In the bible the Harvest shifts meaning many times. What is the Harvest? Yes, it is food on the table but it is so much more. It is the harvest of people from every tribe and nation under heaven standing before the throne of God and offering their worship – offering to God His due. It is more: it is the effect of the word of God, sown by the sower, falling into good ground and growing to produce a 30 fold, 60 fold a hundred-fold increase – changing, transforming, feeding and sustaining people and communities, enlivening, enriching them with the touch and the blessing of God.

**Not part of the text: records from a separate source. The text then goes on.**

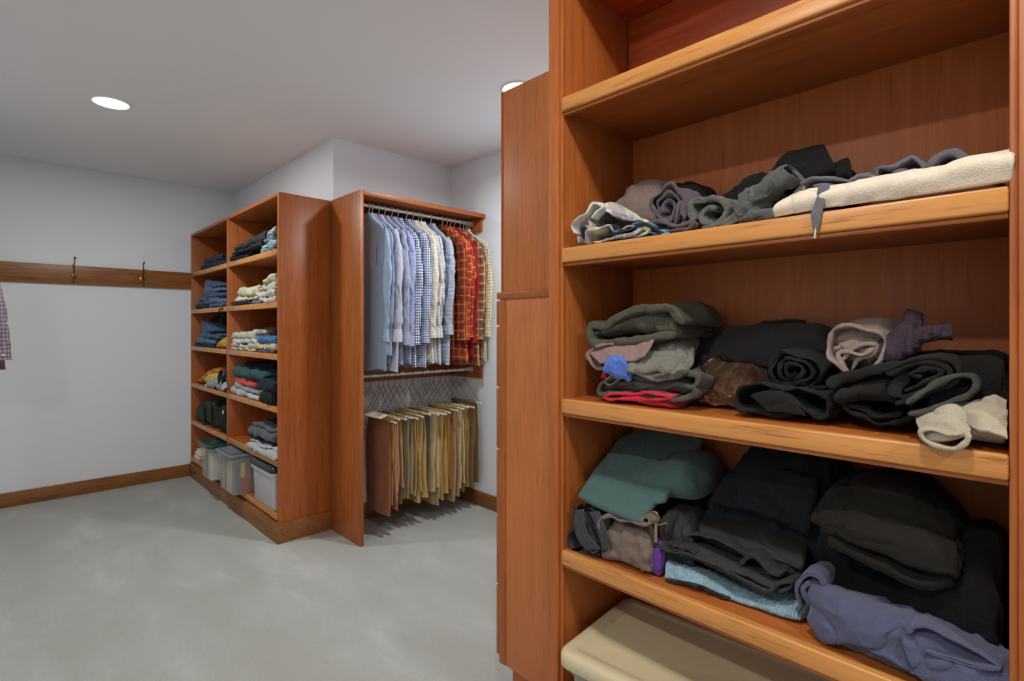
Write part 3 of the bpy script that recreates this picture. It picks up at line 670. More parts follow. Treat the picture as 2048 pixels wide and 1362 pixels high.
cloth('folded_fleece', 'thick black felted fold in the middle right under the taupe roll', 'trousers', m_bk, [
    g_ribbon(pr([(1664,772),(1690,756),(1722,748),(1760,742),(1800,742),(1808,760),(1796,780),(1790,800)], .89), .016, .89, 1.08, seed=114, wa=.005),
    g_lump([(1664,786),(1700,766),(1750,752),(1806,750)], .895, 1.07, Z3+.035, xr=.90, seed=115, wr=.005, zmin=False)])
cloth('folded_trousers', 'black trousers folded into nested open loops at right of middle shelf', 'trousers', m_bk, [
    g_ribbon(pr([(1786,810),(1820,798),(1862,784),(1900,770),(1921,750),(1912,726),(1880,714),(1840,714),(1800,722),(1764,736)], .885), .007, .885, 1.07, seed=117, wa=.004, ws=12),
    g_ribbon(pr([(1796,796),(1836,784),(1872,772),(1902,752),(1896,734),(1868,724),(1836,722),(1800,732),(1772,744)], .887), .007, .887, 1.07, seed=117, wa=.004, ws=12),
    g_ribbon(pr([(1806,780),(1846,766),(1880,752),(1884,740),(1856,734),(1820,744),(1842,752)], .889), .007, .889, 1.07, seed=117, wa=.004, ws=12)])
cloth('folded_trousers', 'charcoal trousers with one open leg loop above the beige pants', 'trousers', fabric((74, 72, 66), 700), [
    g_ribbon(pr([(1812,806),(1836,786),(1870,766),(1910,752),(1936,756),(1941,776),(1922,794),(1890,806),(1850,822),(1816,826)], .873), .0075, .873, 1.05, seed=119, wa=.004, ws=14)])
cloth('black_sweater', 'black sweater pressed into the right end of the middle shelf', 'sweater', fabric((15, 14, 14), 900, kind='fleece'), [
    g_lump([(1868,742),(1900,716),(1940,705),(1980,708),(2016,722)], .90, 1.11, Z3, xr=.94, seed=121, wr=.010, ws=(10, 20, 20))])
m_be = fabric((178, 164, 144), 700, var=.05)
o = cloth('beige_trousers', 'beige trousers crumpled and hanging over the middle shelf edge', 'trousers', m_be, [
    g_sheet([[(1830,836,.885),(1870,812,.89),(1912,800,.90),(1950,800,.90)],[(1838,856,.862),(1868,838,.858),(1900,824,.862),(1936,836,.87)],[(1846,872,.850),(1876,862,.846),(1908,854,.846),(1940,862,.852)],[(1858,882,.845),(1882,884,.842),(1912,880,.842),(1938,872,.846)]], .005, 60, 60, wr=.004, ws=(22, 22, 22), seed=124, zmin=Z3, xcl=.857),
    g_ribbon(pr([(1926,868),(1898,872),(1866,862),(1844,868),(1850,886),(1880,900),(1910,903),(1932,888),(1938,872)], .842), .005, .838, .853, seed=125, wa=.004, m=14),
    g_sheet([[(1918,826,.88),(1950,800,.89),(1984,794,.90),(2014,800,.90)],[(1930,846,.866),(1956,836,.862),(1986,828,.868),(2014,836,.87)],[(1958,864,.852),(1976,866,.850),(1996,872,.850),(2014,880,.850)]], .005, 50, 50, wr=.005, ws=(24, 24, 24), seed=126, zmin=Z3, xcl=.857),
    g_lump([(1836,846),(1870,830),(1920,822),(1970,822),(2014,830)], .866, .93, Z3, xr=.87, seed=127, wr=.004)])

# ======== near bookcase, lower shelf ========
o = cloth('teal_sweater', 'teal grey fleece sweater folded and tilted in the left corner', 'sweater', fabric((72, 96, 93), 700, kind='fleece'), [
    g_sheet([[(1244,880,1.06),(1290,860,1.08),(1350,846,1.09),(1400,852,1.10)],[(1212,918,.99),(1256,905,1.0),(1320,895,1.02),(1380,900,1.04)],[(1182,956,.92),(1228,962,.925),(1290,965,.94),(1345,960,.96)],[(1156,994,.872),(1196,1016,.868),(1240,1034,.868),(1283,1048,.868)]], .016, 70, 70, wr=.004, ws=(8, 8, 8), seed=131),
    g_sheet([[(1350,880,1.05),(1380,872,1.07),(1410,872,1.08)],[(1322,940,.97),(1350,935,.98),(1385,925,1.0)],[(1276,1012,.895),(1300,1012,.90),(1328,1004,.91)]], .014, 50, 40, wr=.004, seed=132),
    g_lump([(1180,990),(1230,955),(1300,925),(1370,905),(1412,910)], .93, 1.10, YZ(1290,985,.95)[1], xr=1.0, seed=133, wr=.004, zmin=False)])
m_web = fabric((66, 66, 70), 240, kind='cord', wst=.8)
o = cloth('webbing_belt', 'dark grey webbing strap coiled in loops at the left corner', 'belt', m_web, [
    g_ribbon(pr([(1150,1012),(1146,1040),(1152,1068),(1166,1092),(1186,1104),(1196,1100),(1184,1076),(1172,1048),(1166,1024)], .868), .0035, .866, .895, seed=135, wa=.002, m=14, hem=False),
    g_ribbon(pr([(1176,1016),(1190,1030),(1200,1056),(1208,1086),(1211,1102)], .872), .0035, .868, .90, seed=136, wa=.002, m=14, hem=False),
    g_ribbon(pr([(1140,1062),(1137,1082),(1148,1100),(1172,1106),(1200,1108)], .874), .0035, .872, .90, seed=137, wa=.002, m=14, zmin=Z4, hem=False)])
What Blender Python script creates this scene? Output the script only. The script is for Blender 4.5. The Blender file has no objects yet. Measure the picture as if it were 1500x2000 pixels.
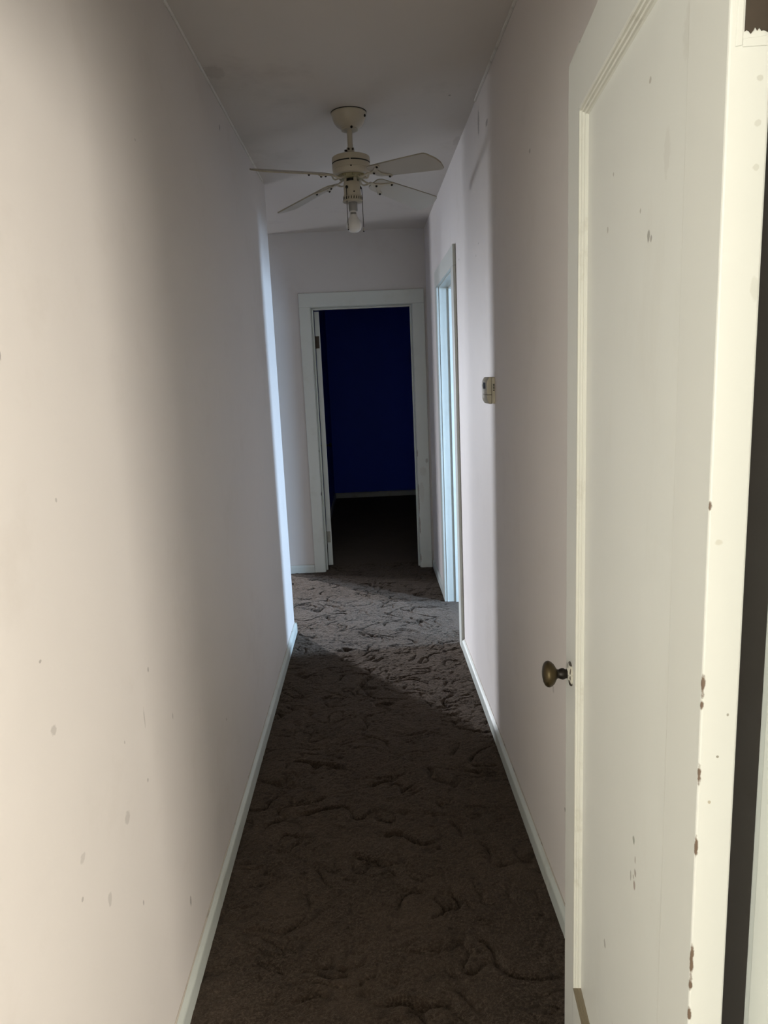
import bpy, bmesh, math, random
from mathutils import Vector, Matrix, noise

random.seed(4)
S = bpy.context.scene
C = S.collection
PI = math.pi

# ------------------------------------------------------------------ materials
def new_mat(name):
    m = bpy.data.materials.new(name)
    m.use_nodes = True
    nt = m.node_tree
    b = nt.nodes['Principled BSDF']
    return m, nt, b

def N(nt, kind, **kw):
    n = nt.nodes.new(kind)
    for k, v in kw.items():
        if k.startswith('i_'):
            n.inputs[int(k[2:])].default_value = v
        else:
            setattr(n, k, v)
    return n

def mixrgb(nt, fac, a, b, blend='MIX'):
    n = N(nt, 'ShaderNodeMix', data_type='RGBA', blend_type=blend)
    for sock, v in ((n.inputs[0], fac), (n.inputs[6], a), (n.inputs[7], b)):
        if hasattr(v, 'links') or hasattr(v, 'is_linked'):
            nt.links.new(v, sock)
        elif isinstance(v, (int, float)):
            sock.default_value = v
        else:
            sock.default_value = (*v, 1)
    return n.outputs[2]

def paint(name, col, rough=0.5, var=0.06, grime=None, grime_amt=0.25, grime_scale=2.5,
          bump=0.15, bump_scale=6.0, fine=0.05, spots=(), spec=0.35, stretch=(1, 1, 1)):
    """aged paint: slow colour variation, blotchy grime, rolled-on relief and marks.
    spots: (centre, radii, rgb, strength) ellipsoids in the object's own coordinates"""
    m, nt, b = new_mat(name)
    tc = N(nt, 'ShaderNodeTexCoord')
    mp = N(nt, 'ShaderNodeMapping')
    mp.inputs['Scale'].default_value = stretch
    nt.links.new(tc.outputs['Object'], mp.inputs['Vector'])
    n1 = N(nt, 'ShaderNodeTexNoise'); n1.inputs['Scale'].default_value = 1.7; n1.inputs['Detail'].default_value = 4
    nt.links.new(mp.outputs[0], n1.inputs['Vector'])
    dark = tuple(c * (1 - var) for c in col); lite = tuple(min(1, c * (1 + var)) for c in col)
    cur = mixrgb(nt, n1.outputs['Fac'], dark, lite)
    if grime:
        n2 = N(nt, 'ShaderNodeTexNoise'); n2.inputs['Scale'].default_value = grime_scale
        n2.inputs['Detail'].default_value = 7; n2.inputs['Roughness'].default_value = 0.68
        nt.links.new(mp.outputs[0], n2.inputs['Vector'])
        r = N(nt, 'ShaderNodeMapRange'); r.inputs[1].default_value = 0.55; r.inputs[2].default_value = 0.78
        r.inputs[4].default_value = grime_amt
        nt.links.new(n2.outputs['Fac'], r.inputs[0])
        cur = mixrgb(nt, r.outputs[0], cur, grime)
    if spots:
        nw = N(nt, 'ShaderNodeTexNoise'); nw.inputs['Scale'].default_value = 130; nw.inputs['Detail'].default_value = 3
        nt.links.new(tc.outputs['Object'], nw.inputs['Vector'])
        for cen, rad, rgb, st in spots:
            s = N(nt, 'ShaderNodeVectorMath', operation='SUBTRACT')
            nt.links.new(tc.outputs['Object'], s.inputs[0]); s.inputs[1].default_value = cen
            d = N(nt, 'ShaderNodeVectorMath', operation='DIVIDE')
            nt.links.new(s.outputs[0], d.inputs[0]); d.inputs[1].default_value = rad
            l = N(nt, 'ShaderNodeVectorMath', operation='LENGTH')
            nt.links.new(d.outputs[0], l.inputs[0])
            ad = N(nt, 'ShaderNodeMath', operation='MULTIPLY_ADD')
            nt.links.new(nw.outputs['Fac'], ad.inputs[0]); ad.inputs[1].default_value = 1.1
            nt.links.new(l.outputs['Value'], ad.inputs[2])
            r = N(nt, 'ShaderNodeMapRange'); r.inputs[1].default_value = 1.55; r.inputs[2].default_value = 1.25
            r.inputs[3].default_value = 0; r.inputs[4].default_value = st
            nt.links.new(ad.outputs[0], r.inputs[0])
            cur = mixrgb(nt, r.outputs[0], cur, rgb)
    nt.links.new(cur, b.inputs['Base Color'])
    b.inputs['Roughness'].default_value = rough
    b.inputs['Specular IOR Level'].default_value = spec
    nb = N(nt, 'ShaderNodeTexNoise'); nb.inputs['Scale'].default_value = bump_scale; nb.inputs['Detail'].default_value = 3
    nt.links.new(tc.outputs['Object'], nb.inputs['Vector'])
    nf = N(nt, 'ShaderNodeTexNoise'); nf.inputs['Scale'].default_value = 170; nf.inputs['Detail'].default_value = 2
    nt.links.new(tc.outputs['Object'], nf.inputs['Vector'])
    mx = N(nt, 'ShaderNodeMath', operation='MULTIPLY_ADD')
    nt.links.new(nf.outputs['Fac'], mx.inputs[0]); mx.inputs[1].default_value = fine
    nt.links.new(nb.outputs['Fac'], mx.inputs[2])
    bp = N(nt, 'ShaderNodeBump'); bp.inputs['Strength'].default_value = bump; bp.inputs['Distance'].default_value = 0.02
    nt.links.new(mx.outputs[0], bp.inputs['Height'])
    nt.links.new(bp.outputs[0], b.inputs['Normal'])
    return m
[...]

More than this, Harvest is the Harvest of righteousness – not just an increase in the number of people who worship God but result, the outcome of the fruit of their lives lived out in true relationship with God and with others: the effect of loving God with all our heart, mind, soul and strength and loving or neighbours as ourselves.

When the angel in the Book of Revelation swings his sickle to gather the Harvest, what is he doing, what is the Harvest he is gathering? It’s the sum total of our lives, the summation of our life’s work, the offering of all that is good and pleasing and true and upright to God. Which begs the question ‘how is the harvest looking right now?’ What does God see when he looks over the Harvest of our lives – do we offer Him a good Harvest? Has the seed of the word of God landed in good soil in our hearts or is it struggling? Have the fruits of the spirit blossomed in our lives or have they been hit by blight, and if so what remedial action might we take?

 

Our first hymn this evening captured the thought:

All this world is God's own field,

fruit unto his praise to yield;

wheat and tares therein are sown,

unto joy or sorrow grown;

ripening with a wondrous power

till the final harvest hour

grant, O Lord of life, that we

holy grain and pure may be.

 

May this be our prayer and, if need be this Harvest time let us remember that I the farmer’s calendar at least, Harvest gives way to ploughing and ploughing gives way to sowing…there is chance for a new start, in hope of a better Harvest.